PHYSICS:  Making SF harder since 1686!

    So stargates are a thing in Hard SF Space Opera.  This gives us certain advantages - you have bottlenecks, which means invasion corridors and defensible points in space, which means you can force cool space battles and justify having Empires and all that cool stuff.

    It also gives us certain disadvantages.  For one thing, a stargate can be too defensible, which means the idea of tramp freighters and blockade runners go out the hatch.  I like  tramp freighters, smugglers and all that jazz, and unless I want an amoral neutral Spaceing Guildtn running the stargates, I'm out of luck. I also like being able to have a ship jump to lightspeed at random locations, not just through a stagate.  I want something...more.  In order to explain what I want and how it will work, I may have to get a little literary.

     You know the image of gravity wells, sitting like funnels, like lead weights in a rubber sheet? Now imagine that the weights are magnets.  These magnets attract each other, like gravity always does, and thus the bottoms of these ficticious funnels in space bend from true, toward one another.  The deep, deep wells of black holes pull more or less straight down in our rubber sheet, and like a particularly powerful magnet, it pulls the weights at the bottom of all the other little wells into it's pull.

    Please, remember, however, that this image is like the model of atoms that look like miniature star systems - it's a lie, where not a single part of the explanation is even close to fact.  But it puts the right idea in your head...

  Anyway, our totally false image of rubber sheet is not supple, it's rather brittle in places.  This creates rips and cracks around the deeps of a gravity well, where the stress of being pulled by deeper wells causes stress fractures in reality.  And these fissures usually connect - 

    - no, not wormholes!  Wormholes are rips in reality that were caused during the Universe's inflationary phase, which are tamed and bridled with stargates.  These are something else; natural yet unnaturally young, common around stars yet uncommonly useful.  These links between worlds are easily used, yet nearly impossible to find.  These are paradoxes in space, that open doors to new worlds.

    We call them Rabbitholes.

   So that's - ahem! - So that's the second form of FTL we'll be using in our Hard SF Space Opera.  Natural wormholes - Rabbitholes - between neighboring stars that can be opened by the reserve NegMat aboard our Frigate for just long enough for the ship to squeak through and pop into existance years later and light years away.  This gives us some more flexibility in how we get around the galaxy.  It also will take some flexibility away, however, because how now we have every star system in space linked in closed space-like curves.  That's important to know, because the thing about wormholes is that you can never built one going one way and one going the opposite direction.

    I'll explain.

     Say you have a wormhole that travels 100 light years from system A to system B.  It took thirty days to shoot it there, using a big centrifuge, and you can use it after thirty days to travel 100 years into the future, but so far away that the by the time the light from home reaches you, its a hundred years old and therefore you're seeing the preasent from your subjectiive reality.  All well and good.

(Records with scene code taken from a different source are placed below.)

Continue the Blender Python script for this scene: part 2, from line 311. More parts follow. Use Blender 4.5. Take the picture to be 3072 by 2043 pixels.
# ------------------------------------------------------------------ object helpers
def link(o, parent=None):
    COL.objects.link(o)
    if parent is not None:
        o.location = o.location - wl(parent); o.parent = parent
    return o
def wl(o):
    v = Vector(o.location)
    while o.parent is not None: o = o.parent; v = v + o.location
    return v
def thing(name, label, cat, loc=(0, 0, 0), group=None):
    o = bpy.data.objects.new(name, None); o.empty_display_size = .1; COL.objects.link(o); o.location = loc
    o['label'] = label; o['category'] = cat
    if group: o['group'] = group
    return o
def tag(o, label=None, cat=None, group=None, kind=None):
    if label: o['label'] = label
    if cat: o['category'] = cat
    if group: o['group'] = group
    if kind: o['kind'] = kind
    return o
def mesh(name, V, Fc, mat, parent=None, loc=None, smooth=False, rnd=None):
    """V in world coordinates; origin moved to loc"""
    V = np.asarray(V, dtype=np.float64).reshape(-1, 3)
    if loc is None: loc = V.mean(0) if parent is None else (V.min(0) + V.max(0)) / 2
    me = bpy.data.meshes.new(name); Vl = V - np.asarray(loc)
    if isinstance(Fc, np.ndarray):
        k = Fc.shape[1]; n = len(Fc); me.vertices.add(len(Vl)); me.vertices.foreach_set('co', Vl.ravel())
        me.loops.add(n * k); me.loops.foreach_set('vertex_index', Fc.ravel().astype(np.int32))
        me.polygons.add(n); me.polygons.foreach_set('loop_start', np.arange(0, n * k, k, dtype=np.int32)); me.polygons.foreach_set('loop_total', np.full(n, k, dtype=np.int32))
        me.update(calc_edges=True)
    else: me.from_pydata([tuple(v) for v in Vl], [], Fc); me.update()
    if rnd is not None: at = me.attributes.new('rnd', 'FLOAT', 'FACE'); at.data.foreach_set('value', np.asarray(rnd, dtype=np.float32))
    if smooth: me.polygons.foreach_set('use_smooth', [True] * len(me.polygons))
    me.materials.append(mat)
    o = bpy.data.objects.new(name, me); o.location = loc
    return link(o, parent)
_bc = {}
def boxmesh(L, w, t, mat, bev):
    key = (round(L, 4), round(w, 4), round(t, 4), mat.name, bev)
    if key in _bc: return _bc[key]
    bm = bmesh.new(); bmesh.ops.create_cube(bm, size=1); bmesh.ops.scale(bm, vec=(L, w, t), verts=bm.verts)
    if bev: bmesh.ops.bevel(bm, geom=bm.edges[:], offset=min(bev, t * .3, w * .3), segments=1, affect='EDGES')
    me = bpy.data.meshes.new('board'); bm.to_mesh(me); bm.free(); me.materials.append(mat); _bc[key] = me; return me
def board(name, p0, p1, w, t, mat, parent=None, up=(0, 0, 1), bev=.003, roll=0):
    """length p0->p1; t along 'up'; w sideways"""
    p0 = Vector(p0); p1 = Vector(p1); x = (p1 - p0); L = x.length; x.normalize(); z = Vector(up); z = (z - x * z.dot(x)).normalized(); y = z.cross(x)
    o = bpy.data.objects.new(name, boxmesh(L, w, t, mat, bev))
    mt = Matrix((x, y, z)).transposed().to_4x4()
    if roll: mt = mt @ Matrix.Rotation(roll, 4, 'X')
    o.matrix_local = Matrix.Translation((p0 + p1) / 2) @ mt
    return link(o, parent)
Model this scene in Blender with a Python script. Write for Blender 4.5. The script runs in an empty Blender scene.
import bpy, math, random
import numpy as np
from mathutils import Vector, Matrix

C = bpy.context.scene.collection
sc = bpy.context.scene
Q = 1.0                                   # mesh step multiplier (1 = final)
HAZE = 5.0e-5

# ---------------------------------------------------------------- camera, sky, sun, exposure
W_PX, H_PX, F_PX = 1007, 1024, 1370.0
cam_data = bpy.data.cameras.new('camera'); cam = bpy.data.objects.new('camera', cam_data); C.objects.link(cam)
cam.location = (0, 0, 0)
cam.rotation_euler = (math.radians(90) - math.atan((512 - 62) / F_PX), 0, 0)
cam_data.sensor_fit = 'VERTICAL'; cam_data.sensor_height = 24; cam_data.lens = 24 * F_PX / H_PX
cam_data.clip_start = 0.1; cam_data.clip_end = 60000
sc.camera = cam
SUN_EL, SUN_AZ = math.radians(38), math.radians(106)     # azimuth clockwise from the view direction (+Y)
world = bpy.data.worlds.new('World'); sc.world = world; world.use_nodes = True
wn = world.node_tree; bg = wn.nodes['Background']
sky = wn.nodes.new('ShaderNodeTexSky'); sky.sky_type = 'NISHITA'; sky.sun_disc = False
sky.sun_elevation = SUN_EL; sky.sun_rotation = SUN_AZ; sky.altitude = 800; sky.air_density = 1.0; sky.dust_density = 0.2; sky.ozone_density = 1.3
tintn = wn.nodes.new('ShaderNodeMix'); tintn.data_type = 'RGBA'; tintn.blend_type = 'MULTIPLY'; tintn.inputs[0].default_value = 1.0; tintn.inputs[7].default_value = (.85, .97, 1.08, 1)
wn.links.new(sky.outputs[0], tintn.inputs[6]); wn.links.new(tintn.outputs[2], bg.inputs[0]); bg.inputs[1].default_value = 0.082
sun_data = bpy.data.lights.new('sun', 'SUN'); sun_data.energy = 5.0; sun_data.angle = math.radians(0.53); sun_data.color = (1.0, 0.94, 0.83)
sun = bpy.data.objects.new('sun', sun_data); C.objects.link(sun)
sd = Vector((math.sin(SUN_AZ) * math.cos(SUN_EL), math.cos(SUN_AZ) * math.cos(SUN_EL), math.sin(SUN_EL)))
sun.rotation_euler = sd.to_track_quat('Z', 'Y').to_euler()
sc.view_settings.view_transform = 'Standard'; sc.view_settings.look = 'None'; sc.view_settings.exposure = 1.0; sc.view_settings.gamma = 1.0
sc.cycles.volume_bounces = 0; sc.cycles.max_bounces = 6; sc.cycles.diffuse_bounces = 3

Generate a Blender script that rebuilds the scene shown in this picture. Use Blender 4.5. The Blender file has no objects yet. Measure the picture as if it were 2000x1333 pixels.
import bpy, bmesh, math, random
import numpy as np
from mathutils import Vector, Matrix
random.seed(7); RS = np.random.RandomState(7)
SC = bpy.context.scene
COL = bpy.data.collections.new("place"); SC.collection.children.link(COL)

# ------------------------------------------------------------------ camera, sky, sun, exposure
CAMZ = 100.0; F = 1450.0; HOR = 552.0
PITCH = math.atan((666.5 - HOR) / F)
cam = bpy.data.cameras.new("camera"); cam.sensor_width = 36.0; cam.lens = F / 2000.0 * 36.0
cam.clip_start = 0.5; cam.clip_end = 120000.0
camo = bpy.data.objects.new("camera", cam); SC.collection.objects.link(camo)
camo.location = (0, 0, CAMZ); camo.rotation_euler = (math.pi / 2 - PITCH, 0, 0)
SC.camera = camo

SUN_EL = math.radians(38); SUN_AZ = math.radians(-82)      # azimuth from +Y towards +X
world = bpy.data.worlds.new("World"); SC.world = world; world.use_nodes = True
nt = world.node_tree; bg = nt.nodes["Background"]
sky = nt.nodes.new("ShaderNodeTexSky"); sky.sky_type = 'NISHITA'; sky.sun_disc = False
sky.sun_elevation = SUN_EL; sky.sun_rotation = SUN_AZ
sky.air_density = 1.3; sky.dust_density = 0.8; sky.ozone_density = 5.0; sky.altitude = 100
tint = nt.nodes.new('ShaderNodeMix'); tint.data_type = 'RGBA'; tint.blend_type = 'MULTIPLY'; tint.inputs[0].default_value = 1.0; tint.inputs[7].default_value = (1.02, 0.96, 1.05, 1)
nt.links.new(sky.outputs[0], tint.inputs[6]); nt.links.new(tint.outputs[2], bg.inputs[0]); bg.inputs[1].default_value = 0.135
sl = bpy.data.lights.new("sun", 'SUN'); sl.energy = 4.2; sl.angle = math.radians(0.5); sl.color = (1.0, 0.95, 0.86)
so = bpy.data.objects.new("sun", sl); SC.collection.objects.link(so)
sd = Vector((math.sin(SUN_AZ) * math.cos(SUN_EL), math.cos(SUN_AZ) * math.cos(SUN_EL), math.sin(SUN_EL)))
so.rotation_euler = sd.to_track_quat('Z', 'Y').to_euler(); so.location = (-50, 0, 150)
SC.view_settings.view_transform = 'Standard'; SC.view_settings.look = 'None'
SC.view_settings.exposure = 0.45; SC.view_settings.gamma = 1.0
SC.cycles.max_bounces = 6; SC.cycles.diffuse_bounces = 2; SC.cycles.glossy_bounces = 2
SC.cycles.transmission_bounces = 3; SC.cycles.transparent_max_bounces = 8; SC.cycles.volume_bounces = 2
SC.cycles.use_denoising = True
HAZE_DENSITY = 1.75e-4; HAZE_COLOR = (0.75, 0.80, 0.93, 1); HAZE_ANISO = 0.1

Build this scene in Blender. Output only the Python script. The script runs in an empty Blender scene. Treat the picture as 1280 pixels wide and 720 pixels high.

    But. If you built a second stargate in system B to system A?  If you were to travel through, you would pass a hundred light years and a century into the future just like before.  If you were to pass through the first gate, from A to B, and then through the second, from B to A, you'd arrive two hundred years from the moment you originally left.

    This is impossible.  The wormholes most likely would not form at all in that condition.  At the very least, they would push each other two hundred light years apart to resolve the paradox.

     Don't believe me?  Ask Winch, he'll tell you.  I'll wait...

     There is nothing stopping you from pulling a wormhole though another wormhole, however, so a gate network could be moved into place through Rabbitholes, which would resolve a lot of the complications.  There are also reasons to do so.  Use of Rabbitholes is dangerous, unpredictible, and expends NegMat.  Use of a stagate would be easier safer, and as long as the tolls for the gate's use are less than the cost of NegMat, cheaper.  Take your pick - both make good fodder for stories...

    For my regular RocketFans, Rabbitholes will be featured in the next installment of The Gentlemen's Agreement.  If you haven't read this or it predeccessor, The Gentleman Scoundrel, you should - they are full of vitamins and insure good, strong bones and healthy teeth!

     The next time we visit our Frigate Example, we will discuss its Technology Level, and what that means for any stories it will feature in.  

1 comment:

  1. I've been enjoying reading up on negmat and the way your version of Traveller FTL drives works.

    Considering how the negmat drives work, would something like a misjump be possible, where either you travel a shorter distance than intended or travel a longer distance than intended?

    Or do you figure, due to how rabbitholes work, that such mishaps are not possible?